The task.
Only the lines from the start of the data through the line containing "col = sc.collection" should be written out, exactly as they are, with both ends included and the pictures left out.

[Begin]

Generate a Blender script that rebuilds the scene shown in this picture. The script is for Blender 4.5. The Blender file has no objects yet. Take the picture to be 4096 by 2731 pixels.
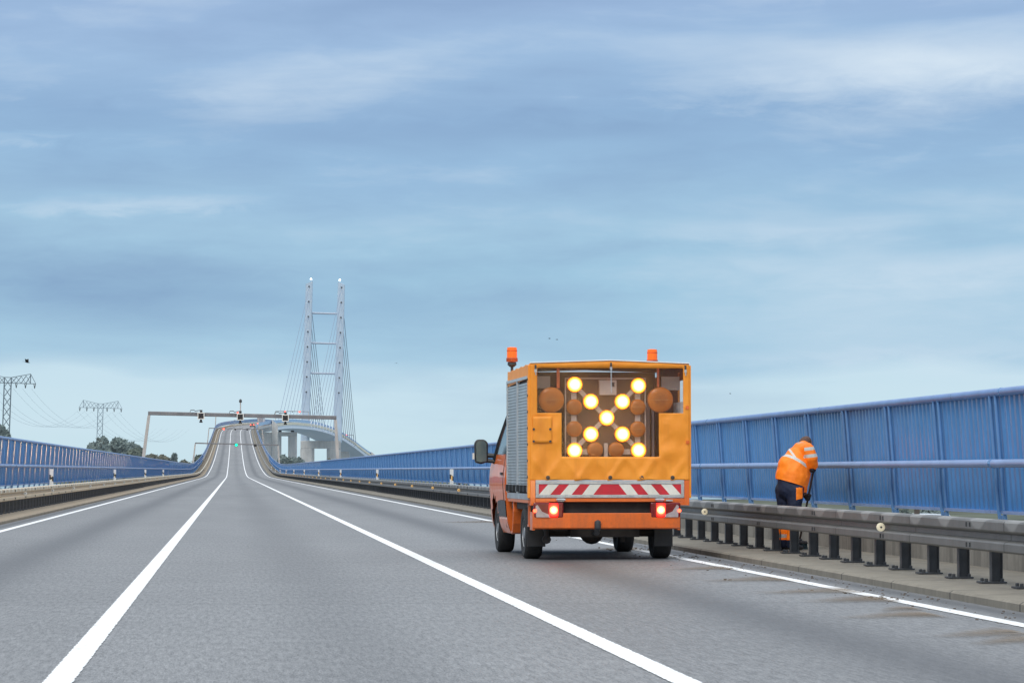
import bpy, bmesh, math, random
from mathutils import Vector, Matrix, noise
R = math.radians
random.seed(7)
sc = bpy.context.scene
col = sc.collection

# ------------------------------------------------------------------ camera frame
FPX = 12100.0
YAW, PITCH = 5.27, 2.44
CAMZ = 1.185
cam_d = bpy.data.cameras.new('camera'); cam = bpy.data.objects.new('camera', cam_d); col.objects.link(cam)
cam.location = (0, 0, CAMZ)
cam.rotation_euler = (R(90 + PITCH), 0, R(-YAW))
cam_d.sensor_width = 36; cam_d.lens = 36 * FPX / 4096
cam_d.clip_start = 0.1; cam_d.clip_end = 30000
sc.camera = cam
_f = Vector((math.sin(R(YAW)) * math.cos(R(PITCH)), math.cos(R(YAW)) * math.cos(R(PITCH)), math.sin(R(PITCH))))
_r = Vector((math.cos(R(YAW)), -math.sin(R(YAW)), 0)); _u = _r.cross(_f)
def at(u, v, Y):
    d = _f + _r * ((u - 2048) / FPX) + _u * ((1365.5 - v) / FPX)
    return Vector((0, 0, CAMZ)) + d * (Y / d.y)

sc.view_settings.view_transform = 'Standard'; sc.view_settings.look = 'None'
sc.view_settings.exposure = 0; sc.view_settings.gamma = 1
sc.render.resolution_x = 1024; sc.render.resolution_y = 682
sc.cycles.max_bounces = 8; sc.cycles.transparent_max_bounces = 16
sc.cycles.use_denoising = True
sc.cycles.sample_clamp_indirect = 4

# ------------------------------------------------------------------ node helpers
def nd(nt, t, **kw):
    n = nt.nodes.new(t)
    for k, v in kw.items():
        if k in n.inputs: n.inputs[k].default_value = v
        else: setattr(n, k, v)
    return n
def lk(nt, a, b): nt.links.new(a, b)
def mth(nt, op, a, b=None, clamp=False):
    n = nt.nodes.new('ShaderNodeMath'); n.operation = op; n.use_clamp = clamp
    for i, x in enumerate((a, b)):
        if x is None: continue
        if hasattr(x, 'is_linked'): lk(nt, x, n.inputs[i])
        else: n.inputs[i].default_value = x
    return n.outputs[0]
def ramp(nt, fac, stops, interp='LINEAR'):
    n = nt.nodes.new('ShaderNodeValToRGB'); cr = n.color_ramp; cr.interpolation = interp
    while len(cr.elements) < len(stops): cr.elements.new(0.5)
    for e, (p, c) in zip(cr.elements, stops):
        e.position = p; e.color = (c[0], c[1], c[2], 1) if hasattr(c, '__len__') else (c, c, c, 1)
    lk(nt, fac, n.inputs[0]); return n.outputs[0]
def mix(nt, fac, a, b, bt='MIX'):
    n = nt.nodes.new('ShaderNodeMix'); n.data_type = 'RGBA'; n.blend_type = bt
    for s, x in ((n.inputs[0], fac), (n.inputs[6], a), (n.inputs[7], b)):
        if hasattr(x, 'is_linked'): lk(nt, x, s)
        elif hasattr(x, '__len__'): s.default_value = (x[0], x[1], x[2], 1)
        else: s.default_value = x
    return n.outputs[2]
def tnoise(nt, vec, scale, detail=4, rough=0.55, dist=0):
    n = nt.nodes.new('ShaderNodeTexNoise'); n.inputs['Scale'].default_value = scale
    n.inputs['Detail'].default_value = detail; n.inputs['Roughness'].default_value = rough
    n.inputs['Distortion'].default_value = dist
    if vec is not None: lk(nt, vec, n.inputs['Vector'])
    return n.outputs['Fac']
def mapv(nt, vec, scale=(1, 1, 1), rot=(0, 0, 0), loc=(0, 0, 0)):
    n = nt.nodes.new('ShaderNodeMapping'); n.inputs['Scale'].default_value = scale
    n.inputs['Rotation'].default_value = rot; n.inputs['Location'].default_value = loc
    lk(nt, vec, n.inputs['Vector']); return n.outputs[0]
def new_mat(name):
    m = bpy.data.materials.new(name); m.use_nodes = True
    nt = m.node_tree; b = nt.nodes['Principled BSDF']
    return m, nt, b
def simple(name, c, rough=0.5, metal=0, var=0.15, scale=6, bump=0, coat=0, spec=0.5, coord='Object', stretch=(1, 1, 1)):
    m, nt, b = new_mat(name)
    tc = nd(nt, 'ShaderNodeTexCoord')
    v = mapv(nt, tc.outputs[coord], stretch)
    f = tnoise(nt, v, scale, 5, 0.6)
    lo = [x * (1 - var) for x in c]; hi = [min(1, x * (1 + var)) for x in c]
    lk(nt, ramp(nt, f, [(0.3, lo), (0.7, hi)]), b.inputs['Base Color'])
    f2 = tnoise(nt, v, scale * 3.1, 3)
    lk(nt, mth(nt, 'ADD', mth(nt, 'MULTIPLY', f2, 0.25), rough - 0.12, True), b.inputs['Roughness'])
    b.inputs['Metallic'].default_value = metal
    b.inputs['Coat Weight'].default_value = coat
    b.inputs['Specular IOR Level'].default_value = spec
    if bump:
        bn = nd(nt, 'ShaderNodeBump'); bn.inputs['Strength'].default_value = bump; bn.inputs['Distance'].default_value = 0.01
        lk(nt, f2, bn.inputs['Height']); lk(nt, bn.outputs[0], b.inputs['Normal'])
    return m
def emis(name, c, s):
    m, nt, b = new_mat(name)
    b.inputs['Base Color'].default_value = (*c, 1)
    b.inputs['Emission Color'].default_value = (*c, 1); b.inputs['Emission Strength'].default_value = s
    return m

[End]

Result of the exercise.
Generate a Blender script that rebuilds the scene shown in this picture. The script is for Blender 4.5. The Blender file has no objects yet. Take the picture to be 4096 by 2731 pixels.
import bpy, bmesh, math, random
from mathutils import Vector, Matrix, noise
R = math.radians
random.seed(7)
sc = bpy.context.scene
col = sc.collection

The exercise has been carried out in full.